Bichiko racconta che in quel periodo gli osseti non venivano serviti nei ristoranti e non potevano usare i mezzi pubblici a Oni, capoluogo della regione di Racha.
"Gli araformalebi (soldati armati in abiti da strada che giravano per il paese negli anni ’90) venivano a portare via i nostri beni e dicevano che avremmo dovuto lasciare il posto perché questa non era la nostra terra", racconta Bichiko. "Cosa avreste fatto? La gente ha iniziato ad andarsene… Cosa abbiamo fatto di male per meritarci questo?".

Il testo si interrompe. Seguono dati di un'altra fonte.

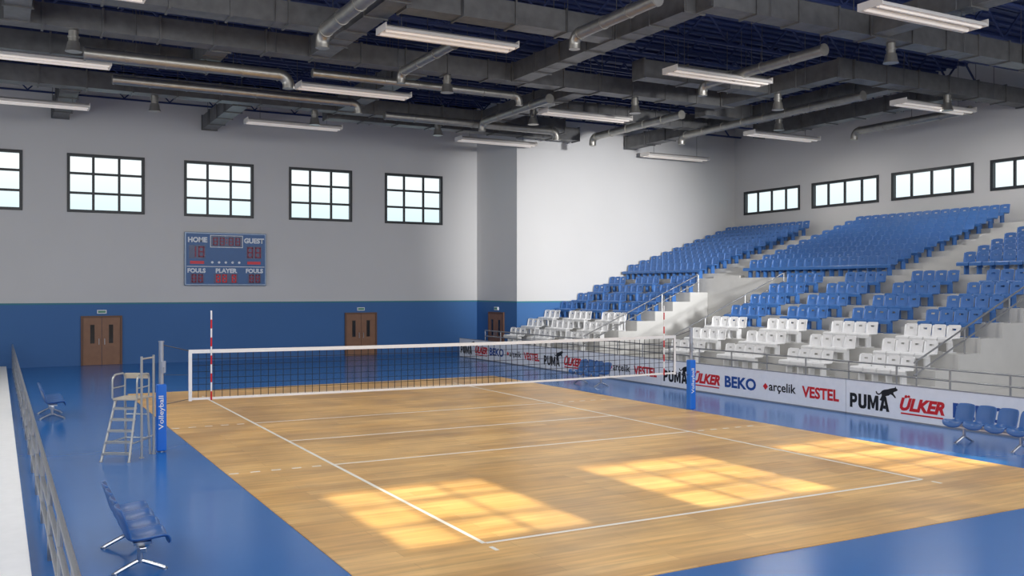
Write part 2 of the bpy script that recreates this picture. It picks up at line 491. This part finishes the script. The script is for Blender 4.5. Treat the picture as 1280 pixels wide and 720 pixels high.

La famiglia si è trasferita a Vladikavkaz, ma ha faticato ad ambientarsi. "Abbiamo venduto tutto prima di partire, ma Tsiala non riusciva a stare lì. “L’aria non è salubre", aggiunge lei. “E nemmeno io volevo vivere lì", racconta Bichiko.
Dopo anni di visite a Gadamshi, la coppia è infine tornata nel 2014, nella casa vuota e nel villaggio vuoto.
Gadamshi si trova sulle rive del fiume Sontarula. Alla fine del villaggio, vicino a un mulino ad acqua inutilizzato, si trovano la loro casa di legno, un fienile, un piccolo cortile pieno di galline, un cane meticcio e molte arnie.
Purtroppo non dispongono della maggior parte dei servizi essenziali, tra cui elettricità e riscaldamento stabili.
Il sindaco del comune di Oni, Sergo Khidesheli, responsabile di entrambi i villaggi, afferma che il suo governo può fare ben poco per ciò che è accaduto alle comunità in passato. "Purtroppo non posso parlare di questo problema perché è iniziato 20 anni fa e all’epoca non ero sindaco. Tuttavia, posso dire che il popolo georgiano e quello osseto sono stati legati per anni e oggi il filo spinato che ci separa danneggia queste relazioni", afferma, riferendosi alla politica dei separatisti di segnare con il filo spinato il "confine" tra il territorio da loro controllato e la Georgia vera e propria.
Khidasheli fa notare che sono in corso diverse iniziative per fornire servizi di base a Chvebari e Gadamshi. "Il comune di Oni sta realizzando progetti infrastrutturali per prevenire l’emigrazione da questi luoghi", afferma. "Con l’aiuto di un’organizzazione non governativa, abbiamo installato pannelli solari per entrambe le famiglie, che quindi ricevono l’elettricità necessaria attraverso questi pannelli".
L’inverno scorso, però, i pannelli non sono stati sufficienti a riscaldare la casa di Bichiko e Tsiala. Sono rimasti a Gadamshi, ma è stata dura. Hanno riscaldato e cucinato con la legna.
"A volte mi chiedono: la gente tornerà a Gadamshi? Ed io rispondo che quando mi vedranno, verranno di corsa", racconta Bichiko ridendo. "Perché dovrebbero tornare? Chi si trasferisce in questa foresta? Se il governo vuole che la gente torni, dovrebbe iniziare creando buone condizioni di vita per le persone come me".